Greig, can you add a wee bit about the work that is being done with the EU?
Health, Social Care and Sport Committee
Meeting date: 21 January 2025
Jenni Minto
One key reason for the change is to allow Food Standards Scotland to ensure that it has the capacity to look ahead and do horizon scanning, looking at risk rather than timespans. I have been having conversations for almost the past two years with Geoff Ogle, the chief executive of Food Standards Scotland. We meet fortnightly to understand areas of concern or risk in Scotland’s entire food landscape.
Health, Social Care and Sport Committee
Meeting date: 21 January 2025
Jenni Minto
You are absolutely correct. Both Food Standards Scotland and the FSA concluded in their safety assessments that there are no safety concerns when Bovaer is used at the approved dose. As you have said, all feed additives are rigorously tested with safety assessments, which ensures that the products are safe. Businesses must demonstrate that the additive is safe for the animal, consumers, workers and the environment.
Health, Social Care and Sport Committee
Meeting date: 21 January 2025
Jenni Minto
The key thing is to recognise that FSS and the FSA are moving towards a risk-based way of looking at food standards and additives. That is consistent with what is happening in other areas. It is important to recognise that, when there is a finite resource, it is necessary to make decisions about where best to put that. If you are set up to check something every 10 years, you might miss a risk assessment that has come through, because you might think, “Well, I don’t have to look at that one till later.”

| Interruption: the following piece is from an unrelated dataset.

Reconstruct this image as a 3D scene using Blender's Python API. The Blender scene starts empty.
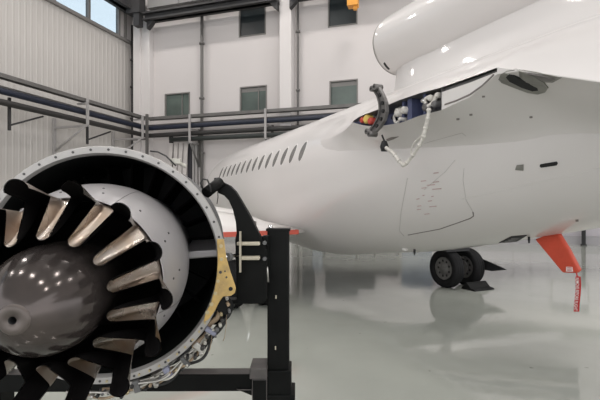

However, we are now putting in the resource to ensure that FSS captures all risk assessments on different products to ensure that, as new evidence emerges on a specific product that could result in authorisation being modified, suspended or stopped, that process will be maintained. FSS has a very clear and transparent risk framework, which it monitors regularly. It will pick up any risks in relation to products to ensure that they are properly checked and that the evidence, data and science on them are captured.